Wie die Zukunft einer Gentechnik-Landwirtschaft in Deutschland aussehen könnte, skizzierte Heinz Degenhardt, Manager bei der Buxtehuder Zweigstelle des Agrar-Unternehmens Pioneer. Das US-Unternehmen, dessen 150 Mitarbeiter starke Verwaltung für den Bereich Nordeuropa an der Este ansässig ist, züchtet und vertreibt weltweit Pflanzen und Saatgut und setzt, etwa beim Maisanbau, auch auf die Gentechnik.

Degenhardt argumentierte dezidiert für die Technologie und zeigte ihren Einsatz in anderen Ländern der Welt. So sei ein Großteil des in den USA angebauten Maises gentechnisch verändert, sowie 90 Prozent der in Indien angebauten Baumwolle. Deutschland, das bisher fast keine Anbauflächen hat, müsse eines Tages nachziehen. Dafür werde nicht zuletzt der Klimawandel sorgen: "Es gibt schon heute ein Riesenproblem mit der Trockenheit, zum Beispiel in Brandenburg", so Degenhardt. Gentechnik sei ein Mittel, Pflanzen wie Mais besser an diese Bedingungen anzupassen.

Der Klimawandel - neben dem Anwachsen der Weltbevölkerung und dem höheren Nahrungsmittelbedarf diente er Degenhardt als Hauptargument für die Gentechnik. Denn sie könne helfen, CO2 einzusparen. Dafür gebe es Belege. Nicht zuletzt führte Degenhardt ein soziales Argument an: So verhelfe Gentechnik indischen Baumwoll-Bauern zu einer besseren Ertragslage. "Diese Bauern haben jetzt etwas mehr Einkommen, die Kinder können zur Schule gehen", so Degenhardt.

Gentechnik als soziale, umweltfreundliche Technologie? Die entgegengesetzte Meinung vertrat Pastor Karl-Heinz Friebe, Leiter des kirchlichen Arbeitskreises Kirche und Landwirtschaft in Hannover. Er machte die Skepsis der Kirche deutlich. "Der Einsatz von Gentechnik ist eine Veränderung, die nicht mehr rückholbar ist", sagte Friebe in eindringlichen Worten. Dieser Eingriff in die Schöpfung sei theologisch, aber auch gegenüber den nachfolgenden Generationen nicht zu verantworten. "Wir können die Folgen nicht abschätzen. Und Menschen sind potenzielle Fehlermacher."

Der Vorstellung, dass die Gentechnik Bauern in der dritten Welt helfe, trat er vehement entgegen. Vielmehr führe die Tatsache, dass Konzerne Patente auf bestimmte Pflanzen bekommen können, zu neuen Abhängigkeiten.
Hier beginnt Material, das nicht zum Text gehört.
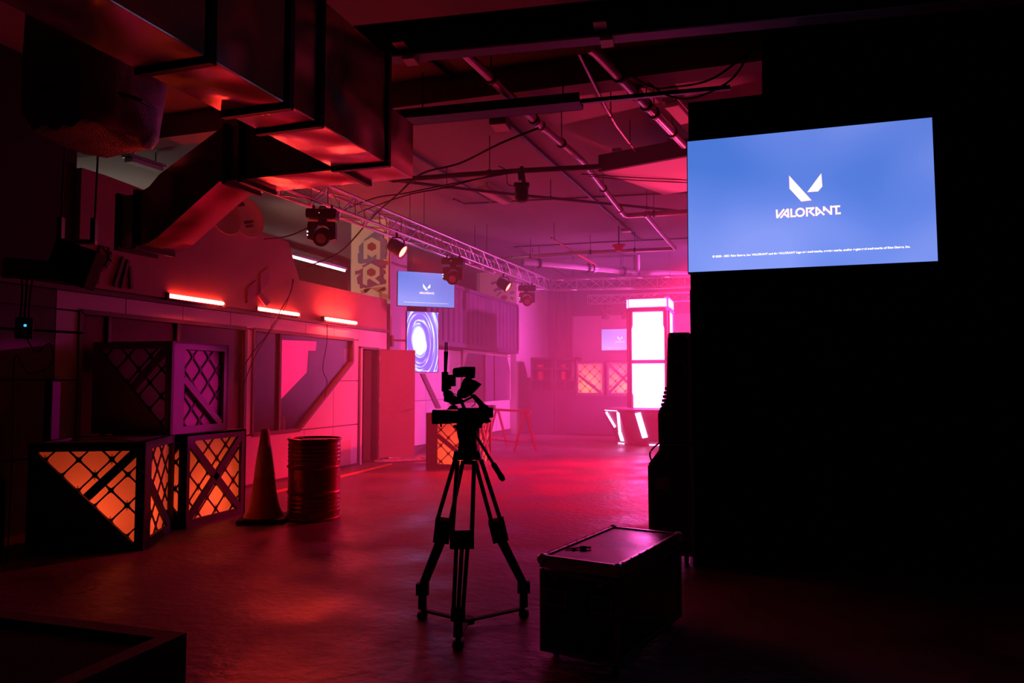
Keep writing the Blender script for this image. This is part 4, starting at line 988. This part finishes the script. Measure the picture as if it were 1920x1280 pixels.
# lamps on the back truss
for px in (1135, 1172):
    p = ay(px, 592, 23.0)
    t = thing('back_spotlight', 'dark hazy spotlight under the small back truss, ' + ('left of the pair' if px == 1135 else 'next to the tower'), 'stage light', (p.x, 23.0, p.z + .12))
    MB().bbox(-.13, .13, -.1, .1, -.05, .06, .02).build('base', 'plastic', t); MB().lathe([(.12, -.22), (.13, -.1), (.1, 0)], 16).build('head', 'plastic', t, True); MB().tube((0, 0, .05), (0, 0, ca.z - p.z - .10), .015).build('clamp', 'rubber', t)

# ================================================================== GLOWING TOWER
tx, ty = -2.55, 18.48
t = thing('light_tower', 'tall glowing white column with dark frame on a flared desk base', 'light tower', (tx, ty, 0))
def oct_(a, c, z): return [(-a + c, -a, z), (a - c, -a, z), (a, -a + c, z), (a, a - c, z), (a - c, a, z), (-a + c, a, z), (-a, a - c, z), (-a, -a + c, z)]
def loft(rings): 
    mb = MB(); n = 8; vs = [p for r in rings for p in r]
    return mb.add(vs, [tuple(range(7, -1, -1)), tuple((len(rings) - 1) * n + i for i in range(n))] + [(j * n + i, j * n + (i + 1) % n, (j + 1) * n + (i + 1) % n, (j + 1) * n + i) for j in range(len(rings) - 1) for i in range(n)])
M['tower_frame'] = mat('tower_frame', (.22, .16, .19), .5)
M['desk'] = mat('desk_board', (.10, .08, .10), .5)
A0 = .47; Cc = .09
loft([oct_(A0, Cc, .86), oct_(A0, Cc, 3.24)]).build('core', 'tower_frame', t)
loft([oct_(A0 + .06, .10, 3.20), oct_(A0 + .06, .10, 3.27)]).build('collar', 'tower_frame', t)
loft([oct_(A0 + .02, .10, 3.27), oct_(A0 + .02, .10, 3.52)]).build('ring', 'tower_frame', t)
loft([oct_(A0 + .03, .10, 3.50), oct_(A0 + .03, .10, 3.54)]).build('cap', 'tower_frame', t)
for k in range(4):
    Rk = Matrix.Rotation(k * PI / 2, 4, 'Z')
    def face(pts, nm, off, th=.02): MB().prism([Rk @ Vector((x, -A0 - off, z)) for x, z in pts], Rk.to_3x3() @ Vector((0, -th, 0))).build(nm, 'tower_light', t)
    wN, wW = .36, .385
    face([(-wW, 2.03), (wW, 2.03), (wW, 2.78), (wN, 2.86), (wN, 3.18), (-wN, 3.18), (-wN, 2.86), (-wW, 2.78)], 'upper_panel', .002)
    face([(-wN, .88), (wN, .88), (wN, 1.16), (wW, 1.24), (wW, 1.94), (-wW, 1.94), (-wW, 1.24), (-wN, 1.16)], 'lower_panel', .002)
    face([(-.45, 3.30), (.45, 3.30), (.45, 3.49), (-.45, 3.49)], 'ring_panel', .022)
    for x in (-.425, .425):
        MB().prism([Rk @ Vector((x - .03, -A0 - .004, .88)), Rk @ Vector((x + .03, -A0 - .004, .88)), Rk @ Vector((x + .03, -A0 - .004, 3.2)), Rk @ Vector((x - .03, -A0 - .004, 3.2))], Rk.to_3x3() @ Vector((0, -.04, 0))).build('stile', 'tower_frame', t)
loft([oct_(.72, .30, .0), oct_(.78, .32, .1), oct_(1.02, .42, .78), oct_(1.08, .44, .84), oct_(1.06, .44, .86)]).build('desk', 'desk', t)
def desk_pt(face_a, u, z, off=.012):       # point on the desk's side: face 0 front, 1 left-front corner, 2 left
    k = z / .84; a = .75 + k * .30; c = .31 + k * .12; R = oct_(a + off, c, z)
    e = {0: (R[0], R[1]), 1: (R[7], R[0]), 2: (R[6], R[7]), 3: (R[1], R[2])}[face_a]
    return Vector(e[0]).lerp(Vector(e[1]), u)
def strip(f, p, q, wd=.06): 
    a, b = desk_pt(f, *p), desk_pt(f, *q); MB().bar(a, b, .03, wd, (desk_pt(f, .9, p[1]) - desk_pt(f, .1, p[1]))).build('light_strip', 'strip_light', t)
strip(1, (.12, .78), (.38, .42)); strip(1, (.95, .78), (.62, .30), .07); strip(1, (.62, .30), (.60, .10), .11); strip(0, (.36, .78), (.46, .20), .13); strip(3, (.5, .78), (.5, .3), .08)
MB().bar(desk_pt(1, .1, .83), desk_pt(1, .95, .83), .03, .03).build('light_strip', 'strip_light', t)
for f, u0, u1 in ((1, .15, .4), (1, .5, .65), (0, .55, .9)): MB().bar(desk_pt(f, u0, .03), desk_pt(f, u1, .03), .03, .03).build('light_strip', 'strip_light', t)

# ================================================================== RACK CABINETS, TRESTLE
def cabinet(px0, px1, label):
    a, b = ay(px0, 670, 20.6), ay(px1, 670, 20.6); w_ = b.x - a.x; H = a.z
    t = thing('speaker_cabinet', label, 'cabinet', (a.x, 20.6, 0))
    mb = MB().box(0, w_, .0, .7, 0, 1.55).box(0, .05, 0, .7, 1.55, H).box(w_ - .05, w_, 0, .7, 1.55, H).box(0, w_, 0, .7, H - .06, H).box(0, w_, .3, .7, 1.55, H)
    mb.build('body', 'corrugated', t)
    MB().box(.02, w_ - .02, -.01, .0, .05, .72).build('lower_door', 'corrugated', t); MB().box(.02, w_ - .02, -.01, 0, .76, 1.24).build('upper_door', 'corrugated', t)
    MB().box(.05, w_ - .05, .0, .3, 1.86, 1.90).build('shelf', 'corrugated', t)
    for x in (.07, w_ / 2 + .03): MB().box(x, x + w_ / 2 - .1, -.012, 0, 1.28, 1.53).build('grille', 'black', t)
    MB().bbox(w_ * .30, w_ * .46, .05, .25, 1.56, 1.80, .02).bbox(w_ * .28, w_ * .52, .05, .25, 1.92, 2.0, .02).build('horn', 'red', t, label='reddish horn on the open shelf')
cabinet(995, 1037, 'tall dark speaker cabinet against the corner, left of the pair')
cabinet(1039, 1080, 'tall dark speaker cabinet, the one nearer the far lattice crates')
p = az(985, 845); q = az(932, 838)
t = thing('trestle', 'red metal trestle standing on the floor behind the video camera', 'trestle', ((p.x + q.x) / 2, (p.y + q.y) / 2, 0), math.atan2(p.y - q.y, p.x - q.x))
h = (p - q).length / 2
MB().bar((-h - .15, 0, .86), (h + .2, 0, .86), .07, .05).build('top_beam', 'red', t)
for s in (-1, 1):
    for k in (-1, 1): MB().bar((s * h, k * .03, .84), (s * h + .05 * k, k * .26, 0), .05, .04).build('leg', 'red', t)
MB().bar((-h, -.22, .2), (h, -.22, .2), .03, .03).build('stretcher', 'red', t); 
for s in (-1, 1): MB().bar((s * h, -.2, .24), (s * h, .2, .24), .03, .03).build('leg_tie', 'red', t)
tag(MB().bbox(-6.0, -5.8, 16.1, 16.25, .885, .97, .008).build('small_box', 'timber'), 'small dark box resting on the left end of the red trestle', 'box')

# ================================================================== LEFT EDGE: speaker on trapeze, power box, dishes
p = ay(142, 497, 5.0)
t = thing('hanging_speaker', 'dark square loudspeaker hung at a slant at the far left', 'speaker', p, math.radians(30))
s_b = MB().bbox(-.17, .17, -.14, .14, -.17, .17, .012).build('cabinet', 'black_cloth', t); s_b.rotation_euler = (0, math.radians(18), 0)
gg = MB().box(-.155, .155, -.148, -.14, -.155, .155).build('grille', 'black_cloth', s_b)
MB().bbox(-.16, .16, -.03, .03, .19, .23, .006).build('hanging_bar', 'steel', t)
for x in (-.13, .14):
    MB().tube((x, 0, .2), (x + .03, 0, CZ - p.z), .009, 8).build('hanger_rod', 'dark_pipe', t)
    MB().box(x - .02, x + .02, -.04, .04, .2, .42).build('clamp', 'dark_pipe', t)
p = ax(45, 615, -5.9)
t = thing('power_box', 'small black box with a blue status light and cables at the far left', 'control box', p, math.radians(60))
MB().bbox(-.06, .06, -.05, .05, -.09, .09, .01).build('case', 'plastic', t)
MB().tube((.0, -.052, .02), (.0, -.05, .02), .012, 10).build('status_light', 'led_blue', t)
for k in range(3): MB().path(spline([(-.03 + .03 * k, 0, .08), (-.02 + .03 * k, .02, .3), (-.03 + .04 * k, .0, .42)]), .008).build('cable', 'rubber', t)
MB().path(spline([(.02, 0, -.08), (.1, .02, -.2), (.2, .05, -.12), (.22, .05, -.3), (.05, .02, -.38), (-.06, 0, -.25), (-.05, 0, -1.0), (-.06, 0, -2.0)]), .006).build('cable', 'rubber', t)
MB().bar((-.5, .04, .0), (.45, .04, -.02), .03, .02).build('mount_bar', 'dark_pipe', t)
MB().bbox(-.16, .24, -.08, .08, .42, .58, .01).build('cable_box', 'black', t)
struct(MB().box(-6.85, -6.3, 3.9, 4.35, 0, CZ), 'column_3', 'dark_wall')
M['upper_black'] = mat('near_black_wall', (.03, .026, .026), .9)  # near-black upper wall at the near left end
struct(MB().box(XF - .03, XF + .06, 3.9, 5.99, 2.52, CZ), 'wall_upper_left', 'upper_black')
p = ax(97, 790, -6.5)
tag(MB().bbox(p.x - .05, p.x + .05, p.y - .05, p.y + .05, 0, ax(97, 714, -6.5).z, .01).build('dark_post', 'black'), 'short black post on the floor behind the orange crate at the left wall', 'post')
tag(MB().bbox(-6.9, -6.45, 4.5, 5.0, 0, .62, .02).build('equipment_box', 'plastic'), 'black equipment box on the floor at the far left of the orange crate', 'box')
def dish(px, py, X, rr, rz, label, marks):
    p = ax(px, py, X); t = thing('satellite_dish', label, 'dish', p, rz)
    n = 28; vs = []; mb = MB()
    prof = [(0, .07), (rr * .35, .058), (rr * .7, .028), (rr * .96, -.004), (rr, -.004), (rr, .006), (rr * .7, .04), (rr * .35, .07), (0, .082)]
    o = mb.lathe(prof, n, (0, 0, 0), 'y').build('reflector', 'dish', t, True)
    o.rotation_euler = (math.radians(-10), math.radians(-16), 0); o.scale = (.92, 1, 1.22)
    if marks:
        MB().box(-.09, .03, .020, .026, .14, .26).build('emblem', 'letter', o)
        MB().box(-.05, .1, .050, .056, -.06, -.03).box(-.05, .07, .042, .048, -.11, -.08).box(-.13, .16, .024, .03, -.20, -.175).build('lettering', 'letter', o)
    MB().tube((0, .09, 0), (0, .25, -.05), .02, 8).tube((0, .25, .1), (0, .25, -.5), .022, 8).build('mast', 'steel', t)
dish(464, 407, -6.72, .245, math.radians(60), 'round satellite dish with a dark emblem standing above the sign board', True)
dish(424, 405, -6.74, .215, math.radians(62), 'plain satellite dish half hidden by the duct above the sign board', False)

# ================================================================== LOOSE CABLES
def cable(pts, r, label): tag(MB().path(spline(pts, 7), r, 6).build('cable', 'rubber', None, True), label, 'cable')
cable([az(1010, 240, 4.25), az(940, 268, 4.15), az(862, 306, 4.1), az(790, 326, 4.05), az(745, 365, 3.95), az(700, 405, 4.05), az(640, 470, 3.6), ax(575, 500, -6.6)], .012, 'long cable sagging from the thick pipe to the left wall')
cable([az(975, 321, 4.2), az(860, 342, 4.15), az(760, 362, 4.1), az(700, 372, 4.15), az(630, 400, 4.05), ax(548, 440, -6.3), ax(495, 448, -6.8)], .010, 'cable from the cross pipe past the nearest moving head')
cable([az(960, 318, 4.22), az(840, 350, 3.88), az(755, 368, 3.88), az(668, 400, 4.1)], .008, 'thin cable sagging from the cross pipe onto the long truss')
cable([ax(549, 523, -6.82), ax(545, 548, -6.75), ax(527, 580, -6.7), ax(500, 628, -6.75), ax(478, 655, -6.85), ax(440, 712, -6.8)], .008, 'cable dropping across the middle red tube to the first window')
cable([ax(551, 524, -6.80), ax(535, 575, -6.68), ax(514, 610, -6.7), ax(478, 668, -6.8), ax(452, 735, -6.8)], .006, 'second cable hanging beside it in front of the slanted window')
cable([ax(613, 607, -6.84), ax(613, 640, -6.84), ax(605, 690, -6.84), ax(613, 715, -6.85), ax(608, 745, -6.85)], .007, 'pale short cable hanging below the red tube nearest the door')
cable([az(1110, 95, 4.5), az(1215, 160, 4.35), az(1262, 163, 4.25), az(1330, 150, 4.2), az(1390, 110, 4.35), az(1420, 85, 4.5)], .010, 'upper sagging cable near the top of the black flat')
cable([az(1215, 155, 4.4), az(1250, 178, 4.22), az(1300, 184, 4.15), az(1370, 150, 4.25), az(1410, 90, 4.5)], .010, 'lower sagging cable near the top of the black flat')
cable([az(1090, 326, 4.3), az(1180, 332, 4.28), az(1300, 338, 4.3)], .007, 'pair of wires crossing in front of the lit board, upper one')
cable([az(1105, 330, 4.3), az(1180, 337, 4.28), az(1300, 343, 4.3)], .007, 'wire just under another wire in front of the lit board')
# floor stripe along the wall
st = MB().prism([az(493, 925), az(640, 891), az(735, 868), az(735, 871), az(640, 895), az(493, 930)], (0, 0, .003)).build('floor_marking', 'line'); st['kind'] = 'structure'

# ================================================================== HAZE
hm = bpy.data.materials.new('stage_haze'); hm.use_nodes = True; nt = hm.node_tree; nt.nodes.remove(nt.nodes['Principled BSDF'])
vs_ = nt.nodes.new('ShaderNodeVolumeScatter'); vs_.inputs['Color'].default_value = (.95, .9, .95, 1); vs_.inputs['Density'].default_value = .034; vs_.inputs['Anisotropy'].default_value = .25
nt.links.new(vs_.outputs[0], nt.nodes['Material Output'].inputs['Volume'])
hz = MB().box(XF + .14, 8.9, 7.6, 23.95, .004, CZ - .01).build('haze', hm)
tag(hz, 'thin stage haze filling the rear of the hall', 'haze', None, 'stuff')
Man müsse bei der Bekämpfung des Hungers auf ganz andere Dinge das Augenmerk richten, nämlich auf Verschwendung und Korruption.

Bei der teils sehr emotional geführten Diskussion, an der auch rund 50 Mitglieder des Kirchenkreises teilnahmen, gab es letztlich nur einen Konsens: Dass die Gentechnik bereits Teil des Lebens ist, auch in Deutschland. "Wenn Sie eine Unterhose tragen, dann ist die sehr wahrscheinlich aus gentechnisch veränderter Baumwolle", sagte Heinz Korte. Seiner Meinung müsse die Diskussion ehrlicher verlaufen. Einen Umschwung der Meinung zugunsten der Gentechnik erwartet er, wenn eines Tages optimierte Lebensmittel auf den Markt kommen.